Imagine Futures

A key aim of Imagine Futures is to help young people (in years 10-13) dream possible futures for themselves and their places in the context of an Earth crisis. This project, led by Climate Museum UK’s Norfolk-based members, will trial an arts-based workshop format that can help tackle ‘future anxiety’ and a lack of youth agency by tapping imaginations and by expanding pathways to effective action. A key outcome will be an online toolkit on creative methods to imagine possitopian futures with young people, and on future roles they can play. 

We are grateful to Festival Bridge (Norfolk & Norwich Festival) for supporting Climate Museum UK with this project.

Young participants will take part in a ‘live action role play’ day set in the near future, making decisions about two real sites in Norwich that are threatened by development and climate breakdown, with reference to broader issues such as energy, health, food and future work.
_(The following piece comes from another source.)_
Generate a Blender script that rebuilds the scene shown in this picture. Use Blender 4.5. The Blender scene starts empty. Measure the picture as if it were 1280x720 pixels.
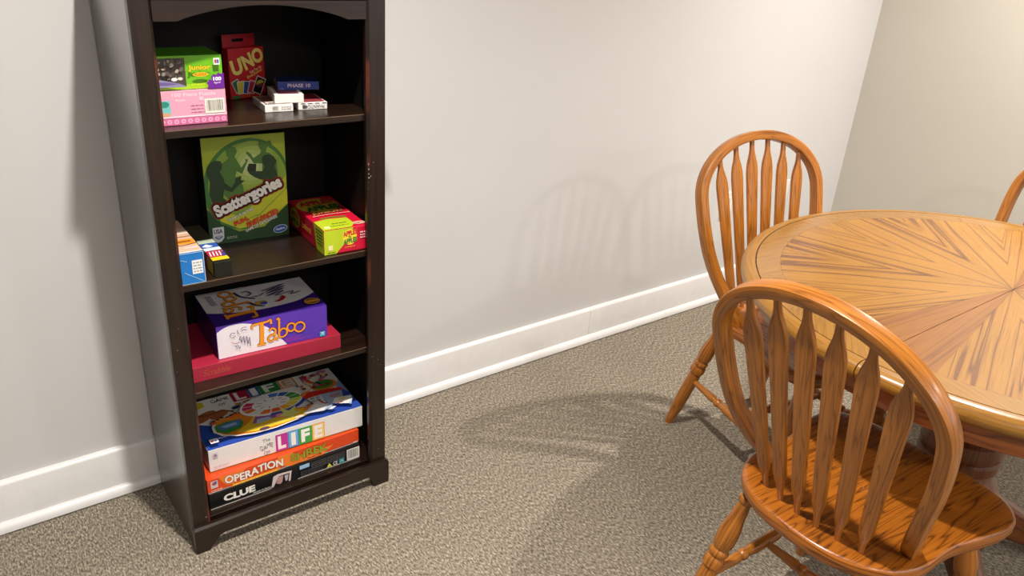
import bpy, math, random
from mathutils import Vector, Matrix
random.seed(7)
PI = math.pi
SC = bpy.context.scene
COL = SC.collection

# ------------------------------------------------------------------ camera
YAW, PITCH, ROLL, FPX = 0.6784, -0.4309, 0.0741, 994.3
cam = bpy.data.objects.new('camera', bpy.data.cameras.new('camera')); COL.objects.link(cam)
F_ = Vector((math.sin(YAW)*math.cos(PITCH), math.cos(YAW)*math.cos(PITCH), math.sin(PITCH)))
R_ = Vector((math.cos(YAW), -math.sin(YAW), 0)); U_ = R_.cross(F_)
R2 = R_*math.cos(ROLL) + U_*math.sin(ROLL); U2 = -R_*math.sin(ROLL) + U_*math.cos(ROLL)
cam.matrix_world = Matrix.Translation((-0.0809, -1.9073, 1.427)) @ Matrix((R2, U2, -F_)).transposed().to_4x4()
cam.data.sensor_width = 36.0; cam.data.lens = FPX/1280*36.0; cam.data.clip_start = 0.02
SC.camera = cam

# ------------------------------------------------------------------ world, lights, exposure
w = bpy.data.worlds.new('world'); SC.world = w; w.use_nodes = True
w.node_tree.nodes['Background'].inputs[0].default_value = (0.6, 0.7, 0.9, 1)
w.node_tree.nodes['Background'].inputs[1].default_value = 0.05
SC.view_settings.view_transform = 'Standard'; SC.view_settings.look = 'None'
SC.view_settings.gamma = 1; SC.view_settings.use_curve_mapping = False
SC.view_settings.exposure = 0.73
def area(name, loc, size, power, col, rot=(0, 0, 0), shape='DISK', sy=None):
    l = bpy.data.lights.new(name, 'AREA'); l.shape = shape; l.size = size
    if sy: l.size_y = sy
    l.energy = power; l.color = col
    o = bpy.data.objects.new(name, l); COL.objects.link(o); o.location = loc; o.rotation_euler = rot
    return o
WARM = (1.0, 0.925, 0.835)
CEIL = 2.4
for nm, x, y, pw in (('near_left', .45, -1.0, 20), ('near_right', 2.75, -1.05, 22), ('far_left', .05, -3.35, 20), ('far_right', 2.65, -3.6, 13)):
    lo = area('ceiling_lamp_light', (x, y, CEIL-.012), .07 if y > -2 else .14, pw, WARM)
    if y > -2: lo.data.spread = math.radians(125)
area('ceiling_fill_light', (1.3, -4.6, CEIL-.012), 1.8, 36, (1, .95, .89), shape='RECTANGLE', sy=1.2)  # unseen soft area light, added to lift the ambient level and soften shadows
# soft daylight from a window further along the room
area('window_daylight', (3.3, -4.6, 1.4), 1.2, 9, (.62, .76, 1.0), (PI/2, 0, PI/2), 'RECTANGLE', 1.0)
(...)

These sites are Mousehold Heath, threatened with drought and fire, and the Wensum Valley, threatened by a road development. 
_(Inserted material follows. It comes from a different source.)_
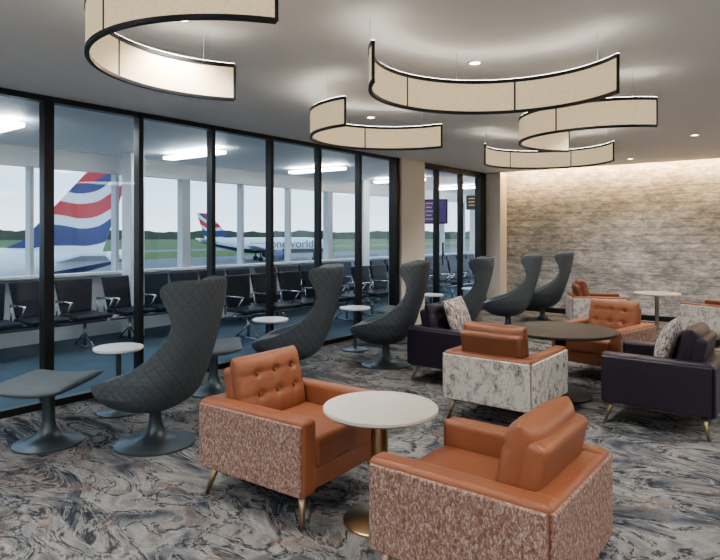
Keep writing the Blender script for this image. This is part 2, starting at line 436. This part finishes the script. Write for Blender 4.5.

The ‘live action’ will use digital layering over maps, images and aerial footage as well as expert testimony to introduce the sites and to visualise the harm to them in c.5-10 years. 
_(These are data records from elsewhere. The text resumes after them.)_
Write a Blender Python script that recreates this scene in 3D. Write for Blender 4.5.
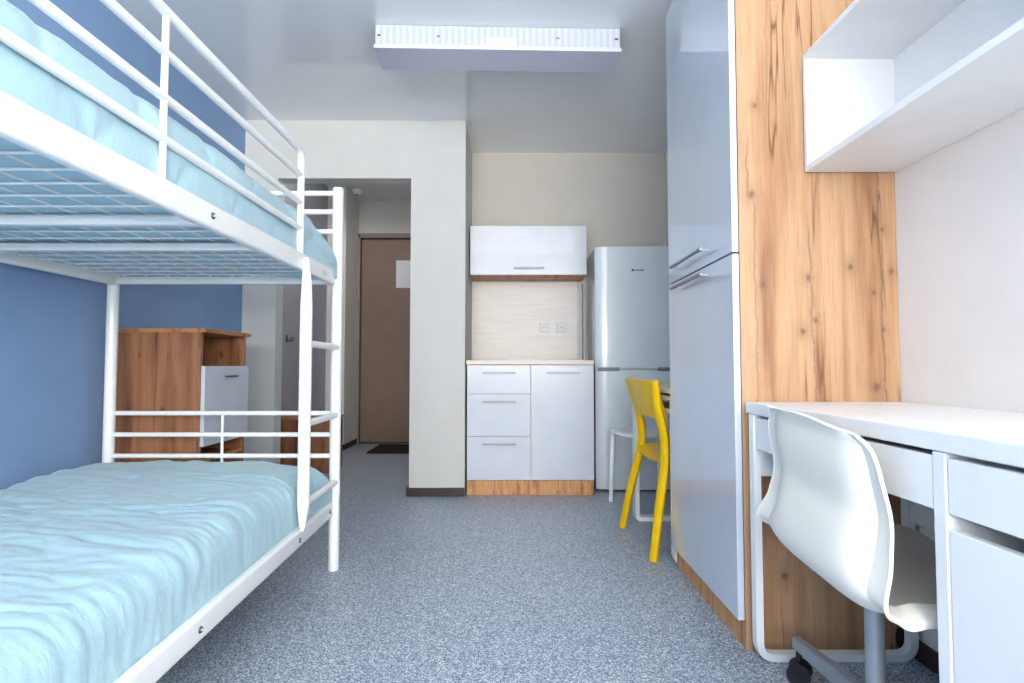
import bpy, bmesh, math, random
from mathutils import Vector, Matrix, noise
random.seed(4)
S = bpy.context.scene
for o in list(bpy.data.objects): bpy.data.objects.remove(o)
PI = math.pi

# ---------------------------------------------------------------- camera
cd = bpy.data.cameras.new('camera'); cam = bpy.data.objects.new('camera', cd)
S.collection.objects.link(cam); S.camera = cam
F = 575.0
cd.sensor_width = 36; cd.lens = 36*F/1024; cd.clip_start = .02
cam.location = (0, 0, .85)
cam.rotation_euler = (PI/2 + math.atan(24.5/F), 0, 0)
# ---------------------------------------------------------------- colour management
S.view_settings.view_transform = 'Standard'; S.view_settings.look = 'None'
S.view_settings.gamma = 1; S.view_settings.use_curve_mapping = False
S.view_settings.exposure = 0.13
# ---------------------------------------------------------------- world and lights
W = bpy.data.worlds.new('sky'); S.world = W; W.use_nodes = True
W.node_tree.nodes['Background'].inputs[0].default_value = (.90, .95, 1, 1)
W.node_tree.nodes['Background'].inputs[1].default_value = .9
def area(name, loc, rot, sx, sy, power, col):
    l = bpy.data.lights.new(name, 'AREA'); l.shape = 'RECTANGLE'; l.size = sx; l.size_y = sy
    l.energy = power; l.color = col
    o = bpy.data.objects.new(name, l); S.collection.objects.link(o)
    o.location = loc; o.rotation_euler = rot
    return o
# daylight entering by the wide window in the rear wall (behind the camera)
area('window_daylight', (-.15, -3.42, 1.47), (PI/2, 0, 0), 2.5, 1.8, 60, (1, .958, .885))
area('ceiling_fill', (-.15, -3.44, 1.40), (PI/2+1.15, 0, 0), 2.5, 1.6, 385, (1, .96, .89))  # added fill tilted up at the ceiling, like a bounced flash

area('added_side_fill', (1.36, -1.75, 1.5), (PI/2, 0, PI/2-.55), 1.5, 1.2, 130, (1, .975, .935))  # added fill for surfaces facing the right wall, through an invented window
# ---------------------------------------------------------------- helpers
MAT = {}
def nm(name):
    m = bpy.data.materials.new(name); m.use_nodes = True; MAT[name] = m
    nt = m.node_tree; return m, nt, nt.nodes['Principled BSDF']
def srgb(r, g, b):
    f = lambda c: ((c/255+.055)/1.055)**2.4 if c > 10 else c/255/12.92
    return (f(r), f(g), f(b), 1)
def coords(nt, sc=(1, 1, 1), rot=(0, 0, 0)):
    t = nt.nodes.new('ShaderNodeTexCoord'); mp = nt.nodes.new('ShaderNodeMapping')
    mp.inputs['Scale'].default_value = sc; mp.inputs['Rotation'].default_value = rot
    nt.links.new(t.outputs['Object'], mp.inputs[0]); return mp.outputs[0]
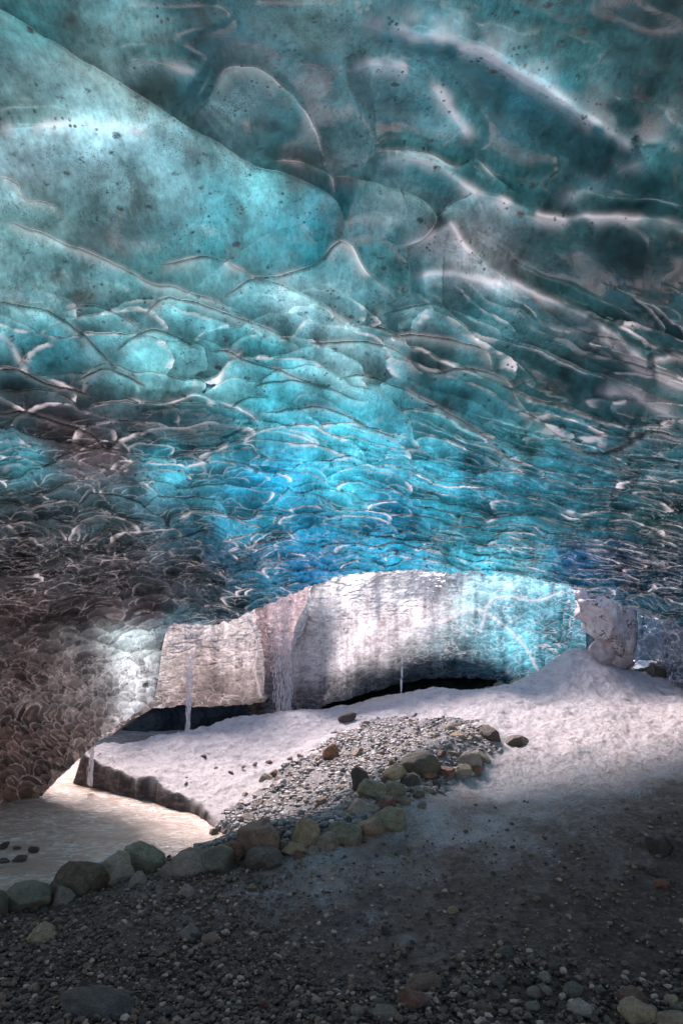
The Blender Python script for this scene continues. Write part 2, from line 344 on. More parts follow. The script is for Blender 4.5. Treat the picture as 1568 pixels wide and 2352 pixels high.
def ceiling():
    # columns and rows of the sheet
    cx = np.concatenate([np.linspace(-700, -30, 60, endpoint=False), np.linspace(-30, 1600, 830, endpoint=False), np.linspace(1600, 2300, 60)])
    # refine around the vertical rim of the left wall
    ry = np.concatenate([np.linspace(-420, -20, 60, endpoint=False), np.linspace(-20, 800, 420, endpoint=False), np.linspace(800, 1450, 520, endpoint=False), np.linspace(1450, 2150, 300)])
    lip = np.interp(cx, LIPX, LIPY) + 5*fbm(cx/22, cx*0, 3, 5)*(cx > 380) + 4*fbm(cx/9, cx*0+3, 2, 6)
    X, Y0 = np.meshgrid(cx, ry, indexing='ij')
    Y = np.minimum(Y0, lip[:, None])
    dup_ = Y0 > lip[:, None]
    # ---- relief
    wx = 34*fbm(X/130, Y/80, 4, 11); wy = 20*fbm(X/110, Y/70, 4, 12)
    wsm = smooth(Y, 500, 900)
    rel = np.zeros_like(X); edge = np.zeros_like(X); ton = np.zeros_like(X)
    Xw = X + 5*fbm(X/60, Y/60, 2, 31); Yw = Y + 5*fbm(X/50, Y/50, 2, 32)
    vis = (X > -200) & (X < 1750)
    for pts, A, wn, wf, wh in FOLDS:
        p = spline(pts, 4)
        pad = 3.2*max(wn, wf)
        bx = (Xw > p[:, 0].min()-pad) & (Xw < p[:, 0].max()+pad) & (Yw > p[:, 1].min()-pad) & (Yw < p[:, 1].max()+pad)
        xs = Xw[bx]; ys = Yw[bx]
        d, al = polyd(xs, ys, p)
        tp = smooth(al, -.001, .16)*smooth(1-al, -.001, .16); soft = wf > 6.5
        dr = np.sqrt(np.maximum(d, 0)**2 + (wn*.14)**2) - wn*.14
        near = np.exp(-dr/wn*1.3)
        fall = np.where(d >= 0, near, np.exp(-(d/wf)**2)*(wf > 6.5))
        # painted shading: rims lightened, the ice behind them darkened
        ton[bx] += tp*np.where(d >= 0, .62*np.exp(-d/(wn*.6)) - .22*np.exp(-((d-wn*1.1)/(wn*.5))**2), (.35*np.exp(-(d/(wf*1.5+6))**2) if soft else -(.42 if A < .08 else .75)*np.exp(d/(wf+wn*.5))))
        soft = wf > 6.5
        if soft: fall = np.where(d >= 0, np.exp(-(d/(wn*1.1))**2), np.exp(-(d/(wf*2.2+8))**2))
        rel[bx] += (.75 if soft else .72)*A*tp*fall
        edge[bx] = np.maximum(edge[bx], wh*tp*np.where(d >= 0, .45*np.exp(-(d/3.0)**2) + .55*np.exp(-(d/(wn*.25))**2), np.exp(-(d/(wf*1.2))**2)*(1. if soft else .25))*smooth(fbm(xs/60, ys/60, 2, 33), -.5, .3))  # pale highlight painted along the fold rim
    # broad undulation
    rel += .016*fbm(X/260 + 3, Y/190, 2, 21) + .0035*fbm(X/120, Y/80, 1, 22)
    rel_big = rel.copy()
    # scallop layers
    sh = .40*np.clip(X-720, 0, None)*smooth(Y, 1400, 700) + .16*np.clip(X-900, 0, None)
    Xs = X + wx; Ys = Y - sh + wy
    lw = smooth(X, 560, 330)*smooth(Y + .35*X, 1330, 1480)         # left wall zone
    hol = smooth(polyd(X, Y, [(300,985),(400,975),(480,980),(575,985)])[0]*0 + np.hypot((X-450)/150, (Y-972)/50) + .45*fbm(X/50, Y/28, 3, 35), .7, 1.15)*.8 + .2
    zM = smooth(Y, 640, 780)*smooth(Y, 1120, 980)*(1-lw)
    zS = smooth(Y, 930, 1080)*smooth(Y, 1330, 1220)*(1-lw)
    zX = smooth(Y, 1180, 1280)*(1-lw)
    rightf = smooth(X, 950, 1400)
    brown = smooth(Y, 1110, 1210)*smooth(X, 590, 400)
    spark = smooth(fbm(X/34 + .01*Y, Y/20, 3, 36), -.28, .25)*(1 - .4*brown)  # breaks the painted rim highlights into glints
    def add(mask, a, b, A, seed, ew=1., **k):
        nonlocal rel, edge
        mask = mask*hol
        m = mask > .002
        v, e, r = scales(a[m], b[m], seed, **k)
        q = mask[m]
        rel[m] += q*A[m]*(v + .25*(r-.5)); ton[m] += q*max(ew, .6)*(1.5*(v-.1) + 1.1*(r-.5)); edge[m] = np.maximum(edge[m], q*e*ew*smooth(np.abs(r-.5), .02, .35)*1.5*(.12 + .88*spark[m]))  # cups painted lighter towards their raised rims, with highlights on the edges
    one = np.ones_like(X)
    add(zM, Xs/(140+70*rightf), Ys/58, .036*one*(1-.3*rightf), 101, .75)
    add(zS, Xs/(74+48*rightf), Ys/30, .022*one, 201, .75)
    add(zX, Xs/(46+26*rightf), Ys/17, .014*one, 301, .75)
    # finer chips riding on the larger scallops of the far ceiling
    add(zX*.8, Xs/17, Ys/8, .0035*one, 351, .3)
    add(zS*.6, Xs/31, Ys/15, .004*one, 352, .3)
    ang = R(38); ca, sa = math.cos(ang), math.sin(ang)
    U = (Xs*ca - Ys*sa); V = (Xs*sa + Ys*ca)
    lw1 = lw*smooth(Y, 1640, 1480); lw2 = lw*smooth(Y, 1470, 1560)
    add(lw1, Xs/31, (Ys+.15*Xs)/16, .014*one, 401, .18)
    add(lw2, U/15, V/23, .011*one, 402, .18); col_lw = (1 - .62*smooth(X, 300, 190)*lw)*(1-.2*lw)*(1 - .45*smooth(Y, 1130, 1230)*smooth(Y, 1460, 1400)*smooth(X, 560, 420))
    big = rel_big; sm = rel - rel_big
    Yd = np.exp(ctps(np.stack([X, Y], -1)/1000)) * (1 - .55*big - .25*sm)
    P = pt(X, Y, Yd)
    form = form_normals(pt(X, Y, np.exp(ctps(np.stack([X, Y], -1)/1000)) * (1 - rel*RELN)))
    deep = normals(pt(X, Y0, np.exp(ctps(np.stack([X, Y0], -1)/1000))))
    flip = np.sign((deep*P).sum(-1, keepdims=True)); deep *= -flip
    # keep the rim line where it was measured; ceiling overhead bends back over the camera
    col = idw(X + 30*fbm(X/90, Y/90, 2, 41), Y + 22*fbm(X/80, Y/60, 2, 42), COLS)
    # per-scallop tone (each cup a slightly different ice density)
    col *= (1 + .30*fbm(X/45, Y/30, 3, 43))[..., None]
    lum = col.mean(-1, keepdims=True); col *= (np.clip(lum, .01, 1)/.22)**.2
    blu = smooth(Y, 1090, 1200)*smooth(X, 420, 560)
    col *= (1 - blu[..., None]*np.array([.1, .22, .34]))
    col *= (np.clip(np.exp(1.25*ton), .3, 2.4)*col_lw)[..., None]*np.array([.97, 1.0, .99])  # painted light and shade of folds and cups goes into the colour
    # rows behind/above: prepend
    rows = 46
    first = P[:, :1, :]
    t = np.linspace(1, 0, rows, endpoint=False)[None, :, None]
    back = first + t*np.array([0, -13.0, 0])[None, None] + np.stack([first[..., 0]*.25*t[..., 0], first[..., 0]*t[..., 0]*0, -1.6*t[..., 0]**2 + .5*fbm(first[..., 0]/1.3 + t[..., 0]*0, t[..., 0]*7 + 0*first[..., 0], 3, 51)*smooth(t[..., 0], 0, .3)], -1)
    back[..., 0] *= 1.0
    P = np.concatenate([back, P], 1)
    cb = np.repeat(col[:, :1], rows, 1); col = np.concatenate([cb, col], 1)
    edge = np.concatenate([np.zeros((len(cx), rows)), edge], 1)
    dd = np.concatenate([np.zeros((len(cx), rows), bool), dup_], 1)
    keep = ~(dd[:-1, :-1] & dd[:-1, 1:] & dd[1:, :-1] & dd[1:, 1:])
    # thickness at the rim: the ice turns up and back from the lip
    nr = 26
    lipP = P[:, -1]
    s = np.linspace(0, 1, nr+1)[1:][None, :, None]
    lx = cx[:, None]
    upw = smooth(lx, 330, 420)
    up = (.24*s[..., 0]*upw + .5*s[..., 0]*(1-upw))
    bk = .9*s[..., 0]*upw + 1.6*s[..., 0]*(1-upw)
    sd_ = -1.2*s[..., 0]*(1-upw)
    nz = 0*fbm(cx[:, None]/20 + 0*s[..., 0], s[..., 0]*9, 3, 61)*s[..., 0]
    curl = lipP[:, None] + np.stack([sd_, bk + nz, up + nz], -1)
    P = np.concatenate([P, curl], 1)
    col = np.concatenate([col, np.repeat(col[:, -1:]*1.0, nr, 1)], 1)
    edge = np.concatenate([edge, np.full((len(cx), nr), .3)], 1)
    keep = np.concatenate([keep, np.ones((len(cx)-1, nr), bool)], 1)
    deep = np.concatenate([np.repeat(deep[:, :1], rows, 1), deep, np.repeat(deep[:, -1:], nr, 1)], 1)
    form = np.concatenate([np.repeat(form[:, :1], rows, 1), form, np.repeat(form[:, -1:], nr, 1)], 1)
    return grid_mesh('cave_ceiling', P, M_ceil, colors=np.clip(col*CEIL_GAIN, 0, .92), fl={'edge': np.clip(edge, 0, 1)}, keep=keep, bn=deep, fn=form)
CEIL_GAIN = .62; RELN = 2.2
ceil = ceiling(); tag(ceil, 'scalloped teal ice ceiling and dark left wall of the glacier cave', kind='structure')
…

The workshop will take place February 10th 2023 in St Martins at Palace Plain. Up to 50 young people from local secondary schools, supported by student volunteers and our facilitators, will move around a series of spaces occupying roles to generate ideas for interventions to avoid these future harms. 


These roles are: Healthy Lives Weaver; Planetary Activist; Water Flow Keeper; Movement Magician; Wild Voices Translator. These represent different expertise and capacities, and players would move with individual choice between them, drawing on and combining these different intelligences to explore tactics for futures of this place. The activity resources would encourage ‘adjacent possibles’ and ‘positively deviant’ attitudes to increase the diversity of ideas. 


The participants will use visual methods to explore and share ideas, for example, using paper-based clay, collage and large-scale drawings. An important aspect of this project is the embodied, physical and sensory engagement with the sites, accessed remotely, as a way to activate imagination. 


This will help them answer: What kind of positive future could be imagined for the human and more-than-human inhabitants here, and how can our creativity help?